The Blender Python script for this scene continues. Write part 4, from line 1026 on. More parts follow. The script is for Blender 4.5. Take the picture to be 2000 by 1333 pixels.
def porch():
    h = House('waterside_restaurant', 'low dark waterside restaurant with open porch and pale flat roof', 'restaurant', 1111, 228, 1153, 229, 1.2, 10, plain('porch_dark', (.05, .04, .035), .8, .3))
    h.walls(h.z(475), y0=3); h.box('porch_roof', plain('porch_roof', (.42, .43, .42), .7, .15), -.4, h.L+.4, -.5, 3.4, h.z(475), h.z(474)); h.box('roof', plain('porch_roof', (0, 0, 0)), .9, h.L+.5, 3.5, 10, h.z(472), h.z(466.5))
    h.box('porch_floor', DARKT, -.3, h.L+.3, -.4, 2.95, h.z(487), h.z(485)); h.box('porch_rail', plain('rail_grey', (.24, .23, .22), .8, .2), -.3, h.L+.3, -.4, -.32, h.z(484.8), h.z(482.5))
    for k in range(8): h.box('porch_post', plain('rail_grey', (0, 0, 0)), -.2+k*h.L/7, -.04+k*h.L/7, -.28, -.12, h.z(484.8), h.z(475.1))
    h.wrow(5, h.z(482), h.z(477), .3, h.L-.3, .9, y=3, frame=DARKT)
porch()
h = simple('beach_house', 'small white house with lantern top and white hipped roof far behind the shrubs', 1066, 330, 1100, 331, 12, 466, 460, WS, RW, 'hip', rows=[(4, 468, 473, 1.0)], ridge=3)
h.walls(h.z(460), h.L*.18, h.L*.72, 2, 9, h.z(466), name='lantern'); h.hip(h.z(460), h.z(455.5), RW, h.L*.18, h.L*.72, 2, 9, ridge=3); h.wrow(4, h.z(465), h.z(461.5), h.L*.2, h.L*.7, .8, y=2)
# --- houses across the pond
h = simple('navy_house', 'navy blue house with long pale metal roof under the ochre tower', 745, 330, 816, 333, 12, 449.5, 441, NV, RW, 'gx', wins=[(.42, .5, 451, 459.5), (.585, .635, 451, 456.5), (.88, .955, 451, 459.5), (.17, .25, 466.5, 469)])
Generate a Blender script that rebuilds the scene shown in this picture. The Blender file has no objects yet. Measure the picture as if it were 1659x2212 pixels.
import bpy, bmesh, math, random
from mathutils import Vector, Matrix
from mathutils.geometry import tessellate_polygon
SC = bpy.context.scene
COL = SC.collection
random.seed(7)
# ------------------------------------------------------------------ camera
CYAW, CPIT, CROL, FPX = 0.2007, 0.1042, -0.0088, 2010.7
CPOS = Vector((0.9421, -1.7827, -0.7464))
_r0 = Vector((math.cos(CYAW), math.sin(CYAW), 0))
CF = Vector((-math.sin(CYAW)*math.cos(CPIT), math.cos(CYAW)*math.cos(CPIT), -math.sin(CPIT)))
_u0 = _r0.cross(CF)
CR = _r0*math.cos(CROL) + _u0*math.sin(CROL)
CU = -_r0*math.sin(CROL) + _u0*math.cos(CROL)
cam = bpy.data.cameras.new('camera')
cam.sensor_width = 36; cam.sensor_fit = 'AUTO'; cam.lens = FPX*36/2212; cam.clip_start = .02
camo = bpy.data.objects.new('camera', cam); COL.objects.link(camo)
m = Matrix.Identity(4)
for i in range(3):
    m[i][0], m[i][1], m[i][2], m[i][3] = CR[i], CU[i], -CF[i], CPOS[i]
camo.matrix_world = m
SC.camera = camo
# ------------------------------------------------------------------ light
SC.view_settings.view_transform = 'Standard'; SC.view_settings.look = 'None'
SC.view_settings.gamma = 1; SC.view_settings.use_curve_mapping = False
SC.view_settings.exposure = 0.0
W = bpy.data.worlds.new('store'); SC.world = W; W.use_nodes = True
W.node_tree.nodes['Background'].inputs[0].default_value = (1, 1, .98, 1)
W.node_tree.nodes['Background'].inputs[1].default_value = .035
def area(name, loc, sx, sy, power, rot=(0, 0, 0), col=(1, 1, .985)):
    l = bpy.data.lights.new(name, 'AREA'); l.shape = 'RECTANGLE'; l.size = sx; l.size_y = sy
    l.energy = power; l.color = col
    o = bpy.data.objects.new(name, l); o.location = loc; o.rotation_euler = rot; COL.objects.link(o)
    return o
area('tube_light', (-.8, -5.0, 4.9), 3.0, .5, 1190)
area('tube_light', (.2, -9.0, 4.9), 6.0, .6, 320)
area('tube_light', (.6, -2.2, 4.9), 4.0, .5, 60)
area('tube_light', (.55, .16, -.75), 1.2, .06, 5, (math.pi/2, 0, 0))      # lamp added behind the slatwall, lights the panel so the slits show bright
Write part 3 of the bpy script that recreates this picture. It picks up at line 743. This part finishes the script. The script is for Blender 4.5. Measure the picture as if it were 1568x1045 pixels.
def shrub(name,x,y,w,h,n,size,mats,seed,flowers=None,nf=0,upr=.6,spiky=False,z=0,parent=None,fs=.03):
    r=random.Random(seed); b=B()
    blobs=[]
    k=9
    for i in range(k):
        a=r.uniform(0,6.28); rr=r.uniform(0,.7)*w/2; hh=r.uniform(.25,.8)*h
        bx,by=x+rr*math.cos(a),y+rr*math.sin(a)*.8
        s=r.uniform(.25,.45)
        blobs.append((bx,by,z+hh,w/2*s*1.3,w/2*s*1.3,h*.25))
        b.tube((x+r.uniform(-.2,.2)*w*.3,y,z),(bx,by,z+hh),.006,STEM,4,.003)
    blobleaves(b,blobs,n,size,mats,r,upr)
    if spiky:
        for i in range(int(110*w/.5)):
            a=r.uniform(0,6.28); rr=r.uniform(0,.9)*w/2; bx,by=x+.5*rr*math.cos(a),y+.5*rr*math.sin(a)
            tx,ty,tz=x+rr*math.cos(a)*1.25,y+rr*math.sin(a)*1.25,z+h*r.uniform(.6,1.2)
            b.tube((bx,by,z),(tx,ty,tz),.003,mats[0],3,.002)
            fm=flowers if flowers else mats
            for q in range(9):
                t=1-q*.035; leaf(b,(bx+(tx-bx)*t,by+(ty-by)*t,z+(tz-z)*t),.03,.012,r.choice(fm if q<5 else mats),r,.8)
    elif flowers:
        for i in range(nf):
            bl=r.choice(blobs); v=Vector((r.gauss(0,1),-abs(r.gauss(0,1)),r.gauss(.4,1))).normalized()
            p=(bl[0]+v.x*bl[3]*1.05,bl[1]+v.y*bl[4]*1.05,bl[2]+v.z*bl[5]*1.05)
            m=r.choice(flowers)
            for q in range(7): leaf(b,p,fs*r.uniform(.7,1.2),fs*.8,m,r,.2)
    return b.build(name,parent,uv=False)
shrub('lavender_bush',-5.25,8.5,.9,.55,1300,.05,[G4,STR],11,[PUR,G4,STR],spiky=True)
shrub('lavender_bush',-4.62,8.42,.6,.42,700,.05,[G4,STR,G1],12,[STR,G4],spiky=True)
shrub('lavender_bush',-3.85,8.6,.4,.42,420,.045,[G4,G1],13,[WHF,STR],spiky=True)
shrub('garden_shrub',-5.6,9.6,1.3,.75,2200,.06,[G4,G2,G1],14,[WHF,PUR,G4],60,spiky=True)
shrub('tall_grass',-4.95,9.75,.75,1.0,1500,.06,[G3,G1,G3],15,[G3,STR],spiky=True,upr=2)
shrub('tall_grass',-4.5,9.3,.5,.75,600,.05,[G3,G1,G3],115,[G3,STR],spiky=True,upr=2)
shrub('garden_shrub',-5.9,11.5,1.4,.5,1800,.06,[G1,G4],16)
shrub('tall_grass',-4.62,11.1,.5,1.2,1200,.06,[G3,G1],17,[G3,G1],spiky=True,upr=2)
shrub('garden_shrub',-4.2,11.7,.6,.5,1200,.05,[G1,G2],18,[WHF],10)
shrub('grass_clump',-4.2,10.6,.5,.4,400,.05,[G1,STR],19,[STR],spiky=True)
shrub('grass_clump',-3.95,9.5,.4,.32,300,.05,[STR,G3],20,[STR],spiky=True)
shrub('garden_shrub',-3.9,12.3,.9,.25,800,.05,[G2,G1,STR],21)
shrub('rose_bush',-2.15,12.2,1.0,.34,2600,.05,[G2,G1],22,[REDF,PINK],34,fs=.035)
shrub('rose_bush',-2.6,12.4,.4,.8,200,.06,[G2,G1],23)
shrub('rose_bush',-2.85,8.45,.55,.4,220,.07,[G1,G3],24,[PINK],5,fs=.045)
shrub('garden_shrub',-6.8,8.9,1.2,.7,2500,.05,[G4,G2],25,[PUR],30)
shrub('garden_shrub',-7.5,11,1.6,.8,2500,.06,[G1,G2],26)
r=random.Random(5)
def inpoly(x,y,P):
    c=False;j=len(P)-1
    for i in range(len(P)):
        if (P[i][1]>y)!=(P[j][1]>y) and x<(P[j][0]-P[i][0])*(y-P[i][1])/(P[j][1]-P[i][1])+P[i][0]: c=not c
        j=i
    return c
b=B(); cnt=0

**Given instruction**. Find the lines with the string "that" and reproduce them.

**Exercise solution**.
Generate a Blender script that rebuilds the scene shown in this picture. The Blender file has no objects yet. Measure the picture as if it were 1659x2212 pixels.
Write part 3 of the bpy script that recreates this picture. It picks up at line 743. This part finishes the script. The script is for Blender 4.5. Measure the picture as if it were 1568x1045 pixels.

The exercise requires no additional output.